In everyday life, a VOE is unlikely to be problematic since we rarely verbalise a face in detail. The situation, however, is different for witnesses that construct composites since a recall task (face description) is followed by a recognition task (feature selection). Frowd and Fields (2011) confirm involvement of a VOE in traditional feature-based construction, a process that would appear to interfere with natural, holistic face recognition for a face constructor and thereby reduce the effectiveness of his or her composite.
It would appear sensible, then, that improving a constructor’s face recognition should be associated with a better quality composite. It is for this reason that we designed a ‘holistic’ CI, or H-CI (Frowd, Bruce, Smith & Hancock, 2008b; Frowd et al., 2005c, 2007b). The combined interview is a traditional CI followed by a ‘holistic’ interview (HI). While the CI elicits good face recall, the HI aimed at improving face recognition and thereby, when constructing the face, allows him or her to make more-accurate selection of facial features (e.g. eyes, nose, mouth). The HI was based on work by Berman and Cutler (1998) who found that recognition is facilitated after participants made holistic judgements (e.g. intelligence and attractiveness) about that face than after feature judgements (e.g. length of nose, thickness of lips). With face construction, witnesses freely recall the personality of the target face and then make seven personality (or holistic) judgements about it: these two stages are analogous to the free-recall and cued-recall components of the CI. In Frowd et al. (2008b), composites from PRO-fit produced using an H-CI were correctly named over four times more often than those constructed after a CI (41% vs 9%).
In the current work, we investigated whether the benefit of H-CI would extend to an evolving composite system. As mentioned above, these newer methods involve witnesses selecting whole faces from arrays of alternatives, which is theoretically a recognition-type task, and so face construction should be rendered more accurate by enhancing witnesses’ face-recognition. It was anticipated that the face-description component of the interview would help constructors to recall the appearance of the face, and so be able to make more accurate judgements of individual features in the presented face arrays; the holistic component would help them to more accurately select faces with an overall appearance to the target. When used together, the result should be a more identifiable face than using each component in isolation; in conjunction, they may also overcome a VOE.
Our design aimed to follow face construction procedures of ‘real’ witnesses, to be applicable to law enforcement, and so we used EvoFIT since this evolving system has fairly-good naming levels when tested in this way (e.g. Frowd et al., 2010). EvoFIT has been the focus of considerable development, and accessible reviews may be found in Frowd, Bruce and Hancock (2008a) and Frowd et al. (2009a).
Two stages were required to undertake this research. The first stage involved recruiting participants (constructors) to make composites following a specific type of interview, while in the second stage, further participants (evaluators) were recruited to assess the quality of the composites using naming and likeness-rating tasks.
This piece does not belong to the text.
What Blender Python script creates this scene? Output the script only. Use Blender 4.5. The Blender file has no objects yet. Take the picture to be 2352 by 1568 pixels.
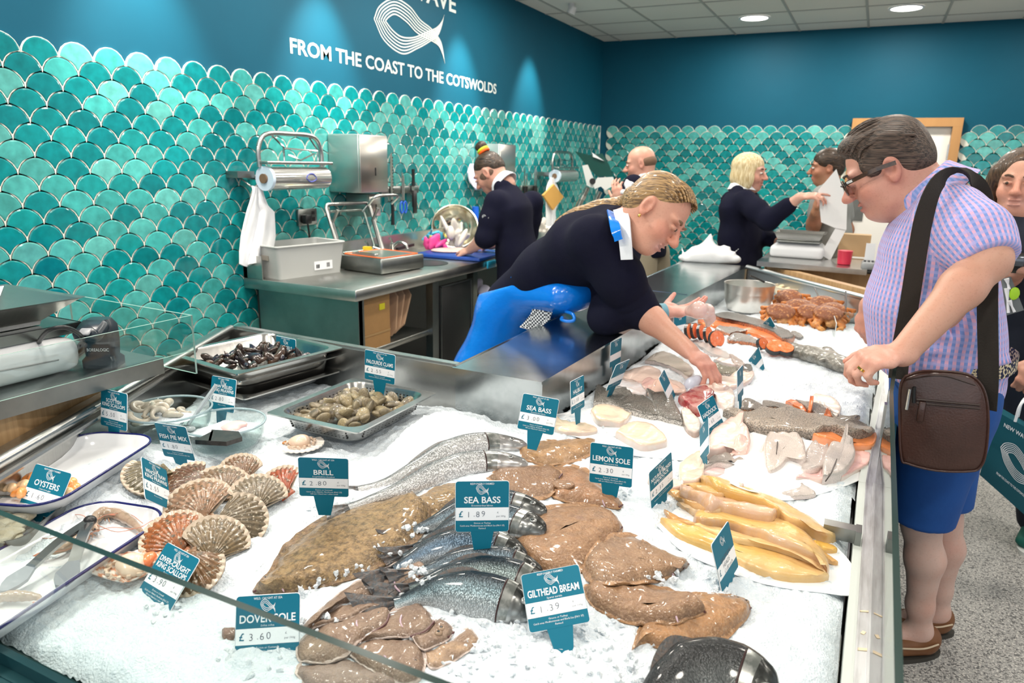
import bpy, math, random
import numpy as np
from mathutils import Vector, Matrix, Euler, Quaternion
R_ = math.radians
pi = math.pi
random.seed(7); rng = np.random.default_rng(7)
SC = bpy.context.scene
COL = SC.collection
# ------------------------------------------------------------------ camera
W_, H_ = 2352, 1568
F_ = 1646.1
YAW, PITCH, ROLL = R_(26.09), R_(14.037), R_(1.227)
CAM = np.array([0, 0, 1.65])
_f = np.array([-math.sin(YAW)*math.cos(PITCH), math.cos(YAW)*math.cos(PITCH), -math.sin(PITCH)])
_r = np.array([math.cos(YAW), math.sin(YAW), 0.0]); _u = np.cross(_r, _f)
_r, _u = math.cos(ROLL)*_r + math.sin(ROLL)*_u, -math.sin(ROLL)*_r + math.cos(ROLL)*_u
cd = bpy.data.cameras.new('camera'); cam = bpy.data.objects.new('camera', cd); COL.objects.link(cam)
cd.sensor_width = 36; cd.lens = F_/W_*36; cd.clip_start = 0.02
cam.matrix_world = Matrix(((_r[0], _u[0], -_f[0], CAM[0]), (_r[1], _u[1], -_f[1], CAM[1]), (_r[2], _u[2], -_f[2], CAM[2]), (0, 0, 0, 1)))
cd.dof.use_dof = True; cd.dof.focus_distance = 1.75; cd.dof.aperture_fstop = 5.6
SC.camera = cam
SC.view_settings.view_transform = 'Standard'; SC.view_settings.look = 'None'
SC.view_settings.gamma = 1; SC.view_settings.exposure = EXPOSURE = -0.05
wd = bpy.data.worlds.new('world'); SC.world = wd; wd.use_nodes = True
wd.node_tree.nodes['Background'].inputs[0].default_value = (0.86, 0.93, 1.0, 1)
wd.node_tree.nodes['Background'].inputs[1].default_value = 0.35
CEIL = 3.089; WX = -3.159; BY = 8.812; TZ = 2.11; TW = 0.15436

def area(name, loc, size, power, color=(1, .95, .88), rot=(0, 0, 0), size_y=None, spread=None, shape=None):
    l = bpy.data.lights.new(name, 'AREA'); l.energy = power; l.color = color; l.size = size
    if size_y: l.shape = 'RECTANGLE'; l.size_y = size_y
    if shape: l.shape = shape
    if spread: l.spread = spread
    o = bpy.data.objects.new(name, l); o.location = loc; o.rotation_euler = rot; COL.objects.link(o); return o
# the shop front behind the photographer: daylight through its glass
area('shopfront_daylight', (0.9, -2.3, 1.9), 4.6, 52, (0.93, 0.97, 1.0), (R_(80), 0, R_(6)), 2.6)
area('side_daylight', (3.4, 2.2, 1.9), 4.5, 24, (0.95, 0.98, 1.0), (R_(90), 0, R_(90)), 2.2)
def spot(name, loc, to, power, ang=60, blend=.8, color=(1, .93, .82), r=.05):
    l = bpy.data.lights.new(name, 'SPOT'); l.energy = power; l.color = color; l.spot_size = R_(ang); l.spot_blend = blend; l.shadow_soft_size = r
    o = bpy.data.objects.new(name, l); o.location = loc; COL.objects.link(o)
    o.rotation_euler = (Vector(to)-Vector(loc)).to_track_quat('-Z', 'Y').to_euler(); return o

# ------------------------------------------------------------------ pixel -> place
def ray(px, py): return (px-W_/2)/F_*_r - (py-H_/2)/F_*_u + _f
def P(px, py, z):
    v = ray(px, py); return CAM + v*((z-CAM[2])/v[2])
def PY(px, py, y):
    v = ray(px, py); return CAM + v*(y/v[1])
def PX(px, py, x):
    v = ray(px, py); return CAM + v*(x/v[0])

# ------------------------------------------------------------------ mesh helpers
def A(x): return np.asarray(x, float)
def nrm(v): v = A(v); return v/(np.linalg.norm(v)+1e-12)
def J(*parts):
    V, Fs, n = [], [], 0
    for v, f in parts:
        V.append(A(v)); Fs += [tuple(i+n for i in q) for q in f]; n += len(v)
    return np.concatenate(V), Fs
def xf(vf, M=None, loc=None, rz=0, rot=None, s=1):
    V = A(vf[0])*s
    if rot is not None: V = V @ A(Euler(rot).to_matrix()).T
    if rz: c, q = math.cos(rz), math.sin(rz); V = V @ A([[c, q, 0], [-q, c, 0], [0, 0, 1]])
    if M is not None: V = V @ A(M)[:3, :3].T + (A(M)[:3, 3] if A(M).shape[0] == 4 else 0)
    if loc is not None: V = V + A(loc)
    return V, vf[1]
def box(c, s, rz=0):
    x, y, z = A(s)/2
    V = A([(-x, -y, -z), (x, -y, -z), (x, y, -z), (-x, y, -z), (-x, -y, z), (x, -y, z), (x, y, z), (-x, y, z)])
    return xf((V, [(3, 2, 1, 0), (4, 5, 6, 7), (0, 1, 5, 4), (1, 2, 6, 5), (2, 3, 7, 6), (3, 0, 4, 7)]), rz=rz, loc=c)
def rr(w, h, r, n=5):
    o = []
    for cx, cy, a in ((w/2-r, h/2-r, 0), (-w/2+r, h/2-r, pi/2), (-w/2+r, -h/2+r, pi), (w/2-r, -h/2+r, 1.5*pi)):
        for i in range(n+1):
            t = a+i/n*pi/2; o.append((cx+r*math.cos(t), cy+r*math.sin(t)))
    return A(o)
def ring3(w, h, r, z, n=5): q = rr(w, h, r, n); return np.c_[q, np.full(len(q), z)]
def loft(rings, closed=True, cap=True):
    n = len(rings[0]); V = np.concatenate([A(r) for r in rings]); Fs = []
    for k in range(len(rings)-1):
        for i in range(n if closed else n-1):
            j = (i+1) % n; Fs.append((k*n+i, k*n+j, (k+1)*n+j, (k+1)*n+i))
    if cap and closed:
        Fs.append(tuple(range(n-1, -1, -1))); m = (len(rings)-1)*n; Fs.append(tuple(m+i for i in range(n)))
    return V, Fs
def rbox(c, s, r=.01, ch=.004, rz=0, n=4):
    w, d, h = s; out = []
    for z, ins in ((-h/2, ch), (-h/2+ch, 0), (h/2-ch, 0), (h/2, ch)):
        q = rr(w-2*ins, d-2*ins, max(r-ins, .0005), n); out.append(np.c_[q, np.full(len(q), z)])
    return xf(loft(out), rz=rz, loc=c)
def prism(poly, z0, z1, ch=0):
    p = A(poly); rs = []
    if ch:
        c = p.mean(0); q = c+(p-c)*(1-ch/np.linalg.norm(p-c, axis=1).mean())
        rs = [np.c_[q, np.full(len(p), z0)], np.c_[p, np.full(len(p), z0+ch)], np.c_[p, np.full(len(p), z1-ch)], np.c_[q, np.full(len(p), z1)]]
    else: rs = [np.c_[p, np.full(len(p), z0)], np.c_[p, np.full(len(p), z1)]]
    return loft(rs)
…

STAGE 1: COMPOSITE CONSTRUCTION
Method
Participants
Participant-constructors comprised an opportunity sample of 20 male and 20 female volunteer students from the University of Central Lancashire, UK. Their age ranged from 19 to 23 (M = 20.6, SD = 1.0) years. An equal number of participants were allocated to each of the four interview conditions of the experiment.
Materials
Target videos were of five male and five female members of staff from Next, a retail store in Southport, UK, with a workforce of about 85 employees. Each person was filmed in a front-view pose and did not have particularly distinctive features such as glasses, beards and scars—if they had, this may have resulted in the composites being too easy to name, reducing experimental power. They were asked to give directions from the store to Southport town centre. Videos contained audio and lasted for about 30 seconds. A front-facing photograph was also taken of the person presenting a neutral expression for Stage 2. Participants were asked not to reveal to anyone else at the store that they had been filmed for the project; this was to limit potential cueing effects for other participants who would take part in the composite naming stage of the experiment (at the same store about four months’ later).
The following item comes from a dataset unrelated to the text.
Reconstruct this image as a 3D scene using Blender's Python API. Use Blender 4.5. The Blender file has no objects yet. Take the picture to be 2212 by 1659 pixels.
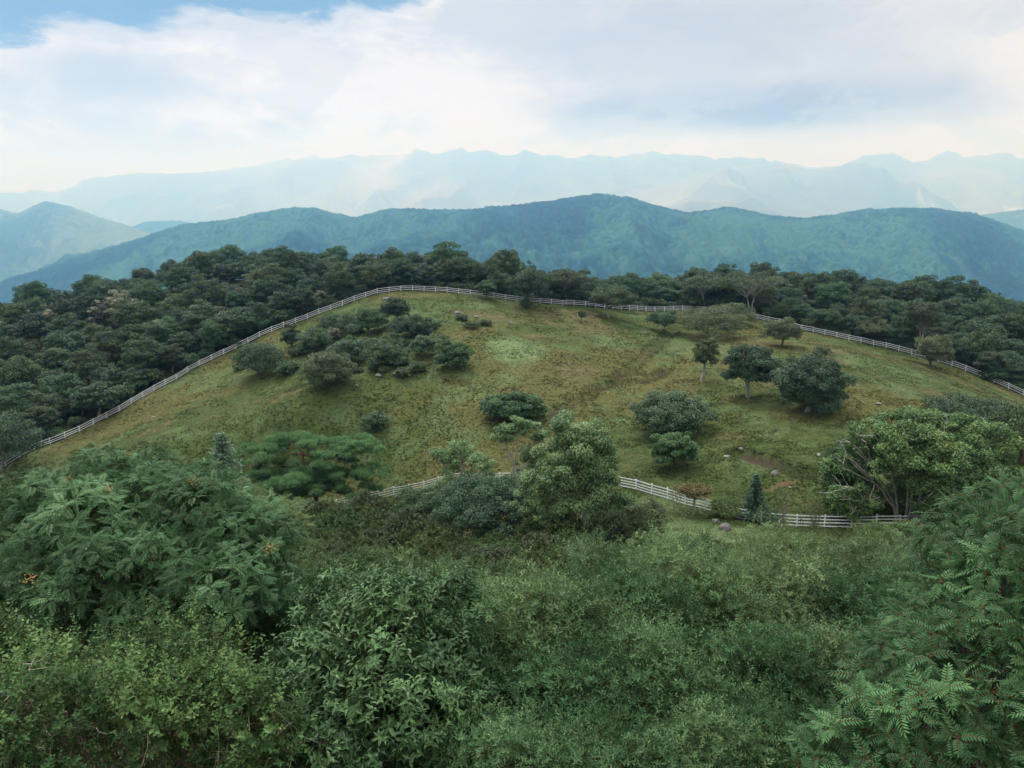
import bpy, math, random
import numpy as np
from mathutils import Vector

R = math.radians
scene = bpy.context.scene
COL = scene.collection
rng = np.random.default_rng(7)

# ------------------------------------------------------------------ camera
LENS = 28.0
F = 2212 * LENS / 36.0                       # focal length in units of the 2212-wide picture
PITCH = math.atan((829.5 - 430.0) / F)
SP, CP = math.sin(PITCH), math.cos(PITCH)
cam_d = bpy.data.cameras.new('camera')
cam_d.lens = LENS; cam_d.sensor_width = 36.0
cam_d.clip_start = 0.1; cam_d.clip_end = 120000.0
cam = bpy.data.objects.new('camera', cam_d)
cam.location = (0, 0, 0)
cam.rotation_euler = (math.pi / 2 - PITCH, 0, 0)
COL.objects.link(cam)
scene.camera = cam

def ray(u, v):
    """direction towards a picture point, scaled to forward distance 1"""
    a = (np.asarray(u, float) - 1106.0) / F
    b = (829.5 - np.asarray(v, float)) / F
    y = CP + b * SP
    return a / y, np.ones_like(a), (-SP + b * CP) / y

def at(u, v, Y):
    x, _, z = ray(u, v)
    return np.stack([x * Y, np.ones_like(x) * Y, z * Y], -1)

# ------------------------------------------------------------------ noise
def _hash(ix, iy, seed=0):
    h = (ix.astype(np.int64) * 374761393 + iy.astype(np.int64) * 668265263 + seed * 1442695041) & 0xffffffff
    h = ((h ^ (h >> 13)) * 1274126177) & 0xffffffff
    h = (h ^ (h >> 16)) & 0xffffffff
    return h.astype(np.float64) / 4294967295.0

def vnoise(x, y, seed=0):
    ix, iy = np.floor(x), np.floor(y)
    fx, fy = x - ix, y - iy
    fx = fx * fx * fx * (fx * (fx * 6 - 15) + 10); fy = fy * fy * fy * (fy * (fy * 6 - 15) + 10)
    a = _hash(ix, iy, seed); b = _hash(ix + 1, iy, seed); c = _hash(ix, iy + 1, seed); d = _hash(ix + 1, iy + 1, seed)
    return (a + (b - a) * fx) * (1 - fy) + (c + (d - c) * fx) * fy

def fbm(x, y, oct=5, seed=0, gain=0.5):
    s = 0.0; a = 1.0; t = 0.0
    ca, sa = math.cos(0.6), math.sin(0.6)
    for o in range(oct):
        s = s + a * vnoise(x, y, seed + o * 17); t += a; a *= gain
        x, y = (ca * x - sa * y) * 2.03 + 11.3, (sa * x + ca * y) * 2.03 + 5.7
    return s / t

def ridged(x, y, oct=4, seed=0):
    s = 0.0; a = 1.0; t = 0.0
    for o in range(oct):
        n = 1 - np.abs(vnoise(x, y, seed + o * 31) * 2 - 1)
        s = s + a * n; t += a; a *= 0.5
        x, y = x * 2.1 + 3.1, y * 2.1 + 7.7
    return s / t

def worley(x, y, seed=0):
    """distance to the nearest jittered point, and that point's random number"""
    ix, iy = np.floor(x), np.floor(y)
    best = np.full(x.shape, 9.0); bid = np.zeros(x.shape)
    for dx in (-1, 0, 1):
        for dy in (-1, 0, 1):
            cx, cy = ix + dx, iy + dy
            px = cx + 0.15 + 0.7 * _hash(cx, cy, seed); py = cy + 0.15 + 0.7 * _hash(cx, cy, seed + 1)
            d = np.hypot(px - x, py - y)
            m = d < best
            best = np.where(m, d, best); bid = np.where(m, _hash(cx, cy, seed + 2), bid)
    return best, bid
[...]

A Windows laptop was used running EvoFIT software version 1.3.
Design
Procedures used to construct the composites mirrored police work as far as possible in the laboratory, to allow good generalisation of results. This involved a nominal 24 hour delay (specifically, 22 to 26 hours, to allow ease of recruitment) between a constructor seeing a target face and then being interviewed to produce a composite.
The interview was manipulated over four conditions and these were then followed by face construction using EvoFIT. The interview for all participants started as it typically would for witnesses and victims who construct composites in criminal investigations. This is based on techniques or mnemonics of the cognitive interview (see Memon, Cronin, Eaves & Bull, 1996, for a review) and includes rapport building, to help witnesses relax; and context reinstatement, which encourages them to think back to the time when the target was seen, to help them visualise the face.
One condition then continued with the procedure typically followed by real witnesses—for this reason, we refer to it as CI. This included free recall, for participants to describe the target face in an uninterrupted format; and cued recall, for eliciting further recall of each facial feature. These mnemonics, along with those used in the other conditions, are presented in Table 1.
Table 1 about here
In a second condition, for constructors receiving an H-CI, the CI was followed by an HI that involved participants making holistic (whole-face) judgements about the target face—see following Procedure section for more details.